Il motivo per cui mi sono un po’ stancato del doom, ma non ancora degli Ufomammut, sta nella segreta abilità del trio di Tortona di dosare gli elementi: il segreto di suonare (quasi) sempre lo stesso pezzo, ma con approcci e da prospettive di volta in volta differenti. La considerazione, saltando fuori più o meno ad ogni recensione del loro nuovo lavoro di turno, è ormai frusta, ma funzionale all’introduzione dell’argomento principe. I mulini a vento contro cui combatteva Don Quixote erano, probabilmente, i luoghi comuni: mai conosciuto nulla di più duro da buttare giù. Così, quando ho saputo che lo storico bassista Urlo avrebbe corso da solo con un intero LP a suo nome, l’associazione mentale automatica è stata quella che tutti avrebbero pensato: fiumi di watt twist sintetici ugole in fiamme distorsione distorsione distorsione. Grande invece la sorpresa sotto il cielo nero pece: stai un po’ a vedere che The Mon arriva dove la band non è ancora mai arrivata?

Difficile dire se i brani di “Doppelleben” siano rielaborazioni di idee inizialmente prese in considerazione per gli Ufomammut o se, piuttosto, rappresentino un’evoluzione coerente del pensiero musicale del singolo Urlo. V’è abbondanza di prove per sostenere entrambe le posizioni.
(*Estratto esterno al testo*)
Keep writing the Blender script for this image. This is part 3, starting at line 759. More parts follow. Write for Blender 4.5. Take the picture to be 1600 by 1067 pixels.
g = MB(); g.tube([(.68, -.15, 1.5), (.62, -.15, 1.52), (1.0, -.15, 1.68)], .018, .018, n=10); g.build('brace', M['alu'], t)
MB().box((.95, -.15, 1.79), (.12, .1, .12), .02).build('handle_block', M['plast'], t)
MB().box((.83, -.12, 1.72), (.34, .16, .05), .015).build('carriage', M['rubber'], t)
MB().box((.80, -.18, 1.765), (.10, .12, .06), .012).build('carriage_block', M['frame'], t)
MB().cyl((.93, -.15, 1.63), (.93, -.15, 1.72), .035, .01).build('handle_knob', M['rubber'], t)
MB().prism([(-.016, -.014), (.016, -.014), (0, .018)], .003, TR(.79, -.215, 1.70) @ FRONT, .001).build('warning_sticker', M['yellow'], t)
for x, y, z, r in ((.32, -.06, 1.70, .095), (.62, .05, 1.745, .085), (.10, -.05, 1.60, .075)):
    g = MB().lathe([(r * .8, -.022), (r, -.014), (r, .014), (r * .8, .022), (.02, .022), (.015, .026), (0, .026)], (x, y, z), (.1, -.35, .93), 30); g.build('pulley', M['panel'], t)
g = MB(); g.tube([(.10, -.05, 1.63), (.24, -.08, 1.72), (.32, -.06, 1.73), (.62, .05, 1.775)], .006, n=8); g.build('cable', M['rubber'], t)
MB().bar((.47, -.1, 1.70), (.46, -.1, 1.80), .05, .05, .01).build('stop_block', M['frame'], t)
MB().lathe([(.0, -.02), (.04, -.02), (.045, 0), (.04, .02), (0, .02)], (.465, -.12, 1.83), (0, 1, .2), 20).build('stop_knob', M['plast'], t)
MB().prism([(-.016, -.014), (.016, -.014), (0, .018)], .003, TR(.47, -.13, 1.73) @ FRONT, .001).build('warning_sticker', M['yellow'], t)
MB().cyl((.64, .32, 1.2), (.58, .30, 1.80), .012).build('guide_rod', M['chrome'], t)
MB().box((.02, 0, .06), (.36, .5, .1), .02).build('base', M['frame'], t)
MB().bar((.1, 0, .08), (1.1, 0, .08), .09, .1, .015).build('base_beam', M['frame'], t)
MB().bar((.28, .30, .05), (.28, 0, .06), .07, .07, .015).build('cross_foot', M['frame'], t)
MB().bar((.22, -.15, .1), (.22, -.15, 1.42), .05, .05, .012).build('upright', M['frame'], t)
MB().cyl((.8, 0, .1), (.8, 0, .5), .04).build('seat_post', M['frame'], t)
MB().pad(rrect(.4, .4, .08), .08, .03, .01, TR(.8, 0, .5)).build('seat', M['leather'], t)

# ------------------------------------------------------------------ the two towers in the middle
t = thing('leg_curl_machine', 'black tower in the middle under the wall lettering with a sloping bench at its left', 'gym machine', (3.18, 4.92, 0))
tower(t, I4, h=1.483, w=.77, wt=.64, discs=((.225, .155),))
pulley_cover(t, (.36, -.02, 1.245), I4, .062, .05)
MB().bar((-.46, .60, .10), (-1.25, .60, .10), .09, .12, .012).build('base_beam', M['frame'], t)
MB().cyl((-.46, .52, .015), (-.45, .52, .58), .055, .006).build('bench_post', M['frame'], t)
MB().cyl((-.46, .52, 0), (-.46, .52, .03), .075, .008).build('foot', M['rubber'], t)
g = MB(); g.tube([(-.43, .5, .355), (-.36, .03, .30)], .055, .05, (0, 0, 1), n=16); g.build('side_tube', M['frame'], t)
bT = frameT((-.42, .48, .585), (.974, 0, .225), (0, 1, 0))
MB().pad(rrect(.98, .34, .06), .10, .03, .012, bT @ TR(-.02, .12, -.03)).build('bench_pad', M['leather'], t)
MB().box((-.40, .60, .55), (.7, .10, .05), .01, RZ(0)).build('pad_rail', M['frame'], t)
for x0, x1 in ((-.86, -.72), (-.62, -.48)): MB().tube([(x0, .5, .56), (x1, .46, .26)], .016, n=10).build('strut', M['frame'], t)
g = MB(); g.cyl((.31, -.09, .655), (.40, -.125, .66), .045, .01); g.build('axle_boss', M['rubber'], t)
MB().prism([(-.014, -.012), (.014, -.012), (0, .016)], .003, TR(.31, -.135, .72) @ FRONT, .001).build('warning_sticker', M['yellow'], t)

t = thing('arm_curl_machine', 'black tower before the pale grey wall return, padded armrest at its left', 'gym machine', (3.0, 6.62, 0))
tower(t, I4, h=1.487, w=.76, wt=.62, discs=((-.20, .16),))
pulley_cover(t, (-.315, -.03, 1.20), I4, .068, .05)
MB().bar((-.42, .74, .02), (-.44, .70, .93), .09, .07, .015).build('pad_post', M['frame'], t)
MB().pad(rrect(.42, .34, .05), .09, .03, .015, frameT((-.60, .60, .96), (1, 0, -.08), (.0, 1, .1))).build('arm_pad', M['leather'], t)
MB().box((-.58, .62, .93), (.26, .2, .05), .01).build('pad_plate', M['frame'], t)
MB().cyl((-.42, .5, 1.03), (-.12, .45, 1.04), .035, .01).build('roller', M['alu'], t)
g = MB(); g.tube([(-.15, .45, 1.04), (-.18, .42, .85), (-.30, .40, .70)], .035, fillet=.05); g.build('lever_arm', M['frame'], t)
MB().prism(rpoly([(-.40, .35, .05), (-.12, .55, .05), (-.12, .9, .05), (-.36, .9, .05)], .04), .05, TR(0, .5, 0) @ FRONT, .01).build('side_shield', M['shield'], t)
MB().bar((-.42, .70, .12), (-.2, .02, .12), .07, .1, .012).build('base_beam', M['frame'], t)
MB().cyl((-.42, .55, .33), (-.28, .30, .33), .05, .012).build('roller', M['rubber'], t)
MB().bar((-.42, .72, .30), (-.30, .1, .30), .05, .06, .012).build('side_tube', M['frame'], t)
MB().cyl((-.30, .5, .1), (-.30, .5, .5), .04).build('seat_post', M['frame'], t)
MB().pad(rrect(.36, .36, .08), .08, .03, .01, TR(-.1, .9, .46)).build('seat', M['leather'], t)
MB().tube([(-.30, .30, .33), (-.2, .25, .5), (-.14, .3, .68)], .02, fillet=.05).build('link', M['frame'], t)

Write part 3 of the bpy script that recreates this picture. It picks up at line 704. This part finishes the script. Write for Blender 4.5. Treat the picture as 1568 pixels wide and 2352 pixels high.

Da una parte gli episodi synth-oriented (il Lustmord formato Lorenzo Stecconi in “Hedy Lamarr”, il tipico carillon minimal-goth in crescendo di “Hate One I Hate”) sembrerebbero il filo diretto più evidente con “Eve” e i due “Oro”, “Opus Primum” in particolare. Dall’altra, un’infilata di episodi che proprio non ci si aspetterebbe: l’industrial-wave su percussioni metalliche di “Blut” (tra Killing Joke e Nine Inch Nails), l’electro-sludge mantrico e scheletrico di “Relics” (le chitarre, secche ed affilatissime, sembrano suonate da Eraldo Bernocchi) e, soprattutto, lo stranito e barocco blues di “Her” in cui – tra singole note di piano e synth cold-wave – spadroneggia una maestosa slide guitar. Non si tratta di un caso isolato: la title track chiude sulla stessa tonalità meditativa, disegnando squarci dark ambient al ralenti (quasi una sinfonia deframmentata, à la Rapoon) contrappuntati da un piano che più carpenteriano non si potrebbe.

Per il momento, va detto, è ancora più la sorpresa della godibilità: i margini di crescita, anche nel passaggio da individualità a collettivo, sono tuttavia sconfinati. Vent’anni dopo la loro formazione, gli Ufomammut stanno per mutare pelle?